(TO BE DONE)
Pick out the lines containing "More".
-- begin EXTRACTED DATA --
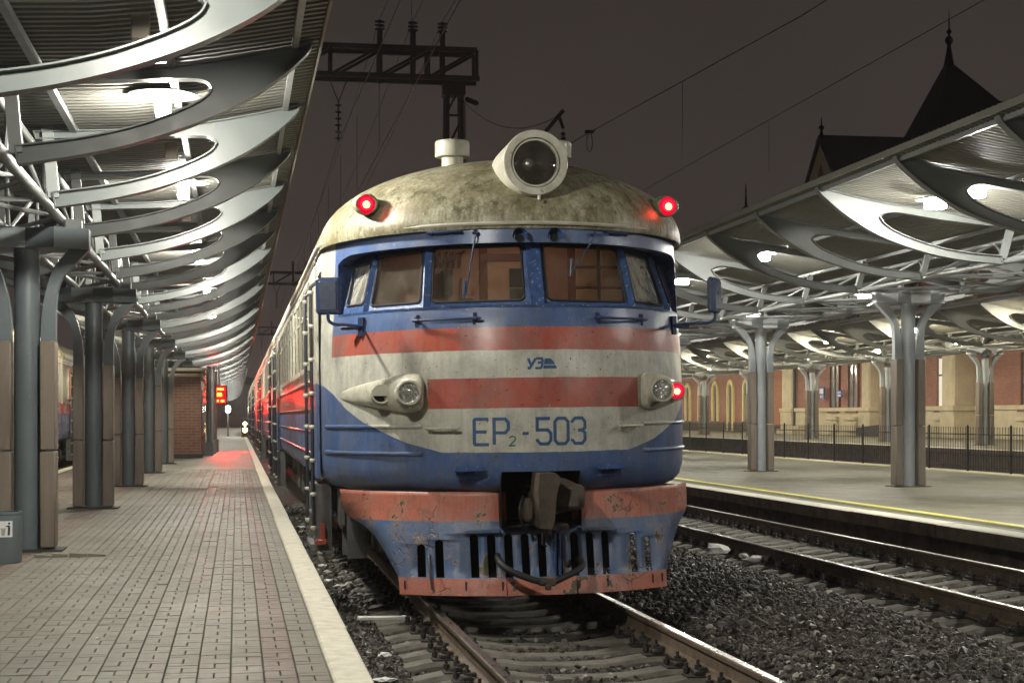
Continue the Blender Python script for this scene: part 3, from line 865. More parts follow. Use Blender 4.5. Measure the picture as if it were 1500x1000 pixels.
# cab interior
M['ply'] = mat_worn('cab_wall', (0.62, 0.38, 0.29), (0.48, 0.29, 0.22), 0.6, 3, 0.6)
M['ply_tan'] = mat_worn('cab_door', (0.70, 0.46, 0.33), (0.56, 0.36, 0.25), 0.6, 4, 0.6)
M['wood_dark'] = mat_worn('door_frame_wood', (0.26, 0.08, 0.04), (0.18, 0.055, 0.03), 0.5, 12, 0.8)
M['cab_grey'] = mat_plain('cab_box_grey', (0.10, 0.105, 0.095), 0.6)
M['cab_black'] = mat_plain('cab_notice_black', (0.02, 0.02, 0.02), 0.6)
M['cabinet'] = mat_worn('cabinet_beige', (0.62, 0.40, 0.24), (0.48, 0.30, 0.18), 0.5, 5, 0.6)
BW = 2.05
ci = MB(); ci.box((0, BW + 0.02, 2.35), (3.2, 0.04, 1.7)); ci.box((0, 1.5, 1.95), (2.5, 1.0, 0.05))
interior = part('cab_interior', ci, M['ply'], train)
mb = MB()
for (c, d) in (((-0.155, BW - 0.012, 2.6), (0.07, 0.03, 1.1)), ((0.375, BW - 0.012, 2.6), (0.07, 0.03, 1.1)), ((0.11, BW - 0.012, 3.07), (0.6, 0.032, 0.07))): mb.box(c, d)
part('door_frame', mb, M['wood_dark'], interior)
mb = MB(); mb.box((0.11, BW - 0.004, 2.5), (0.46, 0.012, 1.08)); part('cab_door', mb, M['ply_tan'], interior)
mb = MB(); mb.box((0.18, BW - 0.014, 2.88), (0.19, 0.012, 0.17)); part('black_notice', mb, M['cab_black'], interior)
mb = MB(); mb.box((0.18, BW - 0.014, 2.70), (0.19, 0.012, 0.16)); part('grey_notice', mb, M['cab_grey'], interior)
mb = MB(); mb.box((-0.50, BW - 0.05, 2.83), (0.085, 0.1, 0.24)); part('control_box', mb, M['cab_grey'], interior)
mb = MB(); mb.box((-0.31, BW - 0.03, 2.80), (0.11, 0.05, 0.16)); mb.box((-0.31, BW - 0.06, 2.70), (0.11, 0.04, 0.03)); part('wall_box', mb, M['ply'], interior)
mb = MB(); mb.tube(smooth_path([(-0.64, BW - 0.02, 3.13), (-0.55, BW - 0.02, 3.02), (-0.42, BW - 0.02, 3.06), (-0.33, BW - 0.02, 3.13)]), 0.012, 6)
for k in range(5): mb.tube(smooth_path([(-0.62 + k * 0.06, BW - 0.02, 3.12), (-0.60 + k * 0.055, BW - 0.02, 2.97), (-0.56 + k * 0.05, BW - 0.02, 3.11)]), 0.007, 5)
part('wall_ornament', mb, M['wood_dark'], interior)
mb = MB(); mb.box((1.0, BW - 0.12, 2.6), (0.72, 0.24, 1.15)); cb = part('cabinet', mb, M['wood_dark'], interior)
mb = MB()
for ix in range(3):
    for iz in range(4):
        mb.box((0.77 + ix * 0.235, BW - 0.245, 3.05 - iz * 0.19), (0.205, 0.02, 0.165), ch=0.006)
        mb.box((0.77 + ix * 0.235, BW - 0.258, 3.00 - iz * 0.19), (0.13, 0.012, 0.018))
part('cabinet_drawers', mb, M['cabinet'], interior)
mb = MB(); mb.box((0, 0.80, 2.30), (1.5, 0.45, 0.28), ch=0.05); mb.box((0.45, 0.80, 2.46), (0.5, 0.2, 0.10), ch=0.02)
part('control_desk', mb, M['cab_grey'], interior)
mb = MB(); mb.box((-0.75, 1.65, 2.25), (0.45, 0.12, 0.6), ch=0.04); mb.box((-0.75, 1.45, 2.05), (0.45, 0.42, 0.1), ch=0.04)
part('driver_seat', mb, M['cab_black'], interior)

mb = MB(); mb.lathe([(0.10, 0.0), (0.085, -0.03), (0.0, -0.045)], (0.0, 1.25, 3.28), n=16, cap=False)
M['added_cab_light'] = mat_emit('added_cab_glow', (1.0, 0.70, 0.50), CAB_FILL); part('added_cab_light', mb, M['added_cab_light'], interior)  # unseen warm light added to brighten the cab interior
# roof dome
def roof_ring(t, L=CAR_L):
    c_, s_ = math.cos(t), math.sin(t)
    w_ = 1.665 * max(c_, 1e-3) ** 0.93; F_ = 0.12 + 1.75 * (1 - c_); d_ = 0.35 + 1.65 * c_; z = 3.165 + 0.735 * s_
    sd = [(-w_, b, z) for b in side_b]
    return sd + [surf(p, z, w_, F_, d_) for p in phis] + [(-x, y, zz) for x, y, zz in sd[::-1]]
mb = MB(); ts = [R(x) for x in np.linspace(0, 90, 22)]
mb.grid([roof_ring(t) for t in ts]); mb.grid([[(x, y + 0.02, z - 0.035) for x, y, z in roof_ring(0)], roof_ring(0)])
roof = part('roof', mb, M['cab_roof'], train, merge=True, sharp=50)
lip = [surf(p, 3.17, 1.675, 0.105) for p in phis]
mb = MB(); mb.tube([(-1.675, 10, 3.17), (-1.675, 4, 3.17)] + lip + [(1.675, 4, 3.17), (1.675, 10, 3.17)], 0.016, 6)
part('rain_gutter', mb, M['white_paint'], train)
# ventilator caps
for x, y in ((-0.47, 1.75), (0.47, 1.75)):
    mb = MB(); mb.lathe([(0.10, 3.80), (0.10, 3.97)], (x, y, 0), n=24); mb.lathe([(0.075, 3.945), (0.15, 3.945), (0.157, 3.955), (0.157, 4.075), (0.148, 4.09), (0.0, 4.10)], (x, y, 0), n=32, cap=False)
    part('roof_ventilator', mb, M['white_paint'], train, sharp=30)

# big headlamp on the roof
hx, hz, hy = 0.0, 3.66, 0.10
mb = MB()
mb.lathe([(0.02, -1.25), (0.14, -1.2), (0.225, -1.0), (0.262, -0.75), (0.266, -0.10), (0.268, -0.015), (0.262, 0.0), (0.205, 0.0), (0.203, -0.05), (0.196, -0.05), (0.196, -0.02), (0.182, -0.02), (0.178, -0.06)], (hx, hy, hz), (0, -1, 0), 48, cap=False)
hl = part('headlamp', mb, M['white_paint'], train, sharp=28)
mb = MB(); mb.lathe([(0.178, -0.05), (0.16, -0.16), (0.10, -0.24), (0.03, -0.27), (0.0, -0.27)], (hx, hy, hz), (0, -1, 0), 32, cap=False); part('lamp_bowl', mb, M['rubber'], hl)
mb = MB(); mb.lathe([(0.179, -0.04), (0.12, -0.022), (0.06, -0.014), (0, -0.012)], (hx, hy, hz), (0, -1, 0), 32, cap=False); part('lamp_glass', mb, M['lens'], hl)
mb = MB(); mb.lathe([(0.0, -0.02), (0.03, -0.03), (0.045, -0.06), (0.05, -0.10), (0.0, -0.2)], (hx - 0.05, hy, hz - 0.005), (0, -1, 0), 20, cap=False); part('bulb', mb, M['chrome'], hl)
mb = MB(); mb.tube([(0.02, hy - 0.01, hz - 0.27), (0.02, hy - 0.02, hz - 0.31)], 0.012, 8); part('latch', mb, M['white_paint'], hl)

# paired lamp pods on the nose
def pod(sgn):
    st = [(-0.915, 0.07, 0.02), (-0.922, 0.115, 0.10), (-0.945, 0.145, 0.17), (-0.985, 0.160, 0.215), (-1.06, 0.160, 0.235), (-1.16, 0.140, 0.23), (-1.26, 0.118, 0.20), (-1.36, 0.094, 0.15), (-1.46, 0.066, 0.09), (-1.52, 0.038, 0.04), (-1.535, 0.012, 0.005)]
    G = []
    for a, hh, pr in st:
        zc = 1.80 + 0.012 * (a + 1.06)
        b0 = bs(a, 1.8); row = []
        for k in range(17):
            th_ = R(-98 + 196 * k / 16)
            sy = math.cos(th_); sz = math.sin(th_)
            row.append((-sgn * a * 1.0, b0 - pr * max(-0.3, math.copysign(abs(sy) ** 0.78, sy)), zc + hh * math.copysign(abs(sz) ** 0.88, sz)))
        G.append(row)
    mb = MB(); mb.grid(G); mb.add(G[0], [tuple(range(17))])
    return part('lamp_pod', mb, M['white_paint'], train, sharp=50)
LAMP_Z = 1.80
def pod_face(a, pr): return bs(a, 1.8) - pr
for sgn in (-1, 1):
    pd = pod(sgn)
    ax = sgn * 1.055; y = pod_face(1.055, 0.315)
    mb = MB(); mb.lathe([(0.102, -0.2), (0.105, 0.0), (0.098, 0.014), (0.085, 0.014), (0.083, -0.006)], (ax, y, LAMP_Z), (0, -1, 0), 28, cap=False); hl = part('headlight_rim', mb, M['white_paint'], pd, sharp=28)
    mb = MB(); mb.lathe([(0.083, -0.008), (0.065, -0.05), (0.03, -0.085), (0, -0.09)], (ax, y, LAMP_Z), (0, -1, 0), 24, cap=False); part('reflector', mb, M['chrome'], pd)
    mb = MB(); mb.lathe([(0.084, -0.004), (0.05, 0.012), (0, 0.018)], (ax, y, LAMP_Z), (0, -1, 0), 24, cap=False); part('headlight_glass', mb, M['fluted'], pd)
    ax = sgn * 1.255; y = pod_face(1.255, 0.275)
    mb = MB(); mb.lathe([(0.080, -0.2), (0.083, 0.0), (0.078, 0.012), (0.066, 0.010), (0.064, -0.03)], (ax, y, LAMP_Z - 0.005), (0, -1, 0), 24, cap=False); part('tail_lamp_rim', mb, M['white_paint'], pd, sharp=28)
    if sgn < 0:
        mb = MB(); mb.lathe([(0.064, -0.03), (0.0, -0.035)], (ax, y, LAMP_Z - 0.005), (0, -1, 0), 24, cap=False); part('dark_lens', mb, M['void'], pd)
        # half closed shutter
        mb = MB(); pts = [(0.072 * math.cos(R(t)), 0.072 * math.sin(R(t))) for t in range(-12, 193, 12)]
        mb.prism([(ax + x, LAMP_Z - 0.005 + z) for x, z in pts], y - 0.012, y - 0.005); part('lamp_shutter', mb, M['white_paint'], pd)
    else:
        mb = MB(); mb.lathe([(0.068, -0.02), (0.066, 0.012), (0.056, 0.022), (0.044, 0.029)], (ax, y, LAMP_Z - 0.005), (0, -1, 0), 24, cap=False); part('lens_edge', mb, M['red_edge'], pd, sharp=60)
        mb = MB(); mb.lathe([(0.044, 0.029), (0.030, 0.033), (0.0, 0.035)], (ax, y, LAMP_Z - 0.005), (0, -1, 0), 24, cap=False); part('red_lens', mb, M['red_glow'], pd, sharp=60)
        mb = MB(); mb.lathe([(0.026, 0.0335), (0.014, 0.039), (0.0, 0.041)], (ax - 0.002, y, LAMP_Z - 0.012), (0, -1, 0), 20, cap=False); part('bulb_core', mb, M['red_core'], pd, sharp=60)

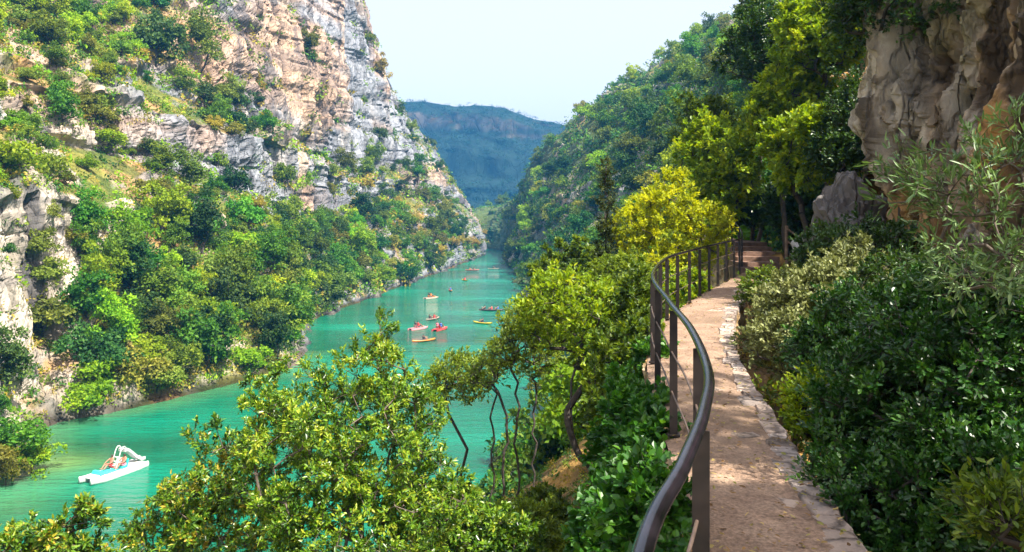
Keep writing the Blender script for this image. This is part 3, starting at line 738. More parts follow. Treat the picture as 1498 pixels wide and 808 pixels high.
-- end EXTRACTED DATA --
(RESPONSE)
Continue the Blender Python script for this scene: part 3, from line 865. More parts follow. Use Blender 4.5. Measure the picture as if it were 1500x1000 pixels.
Keep writing the Blender script for this image. This is part 3, starting at line 738. More parts follow. Treat the picture as 1498 pixels wide and 808 pixels high.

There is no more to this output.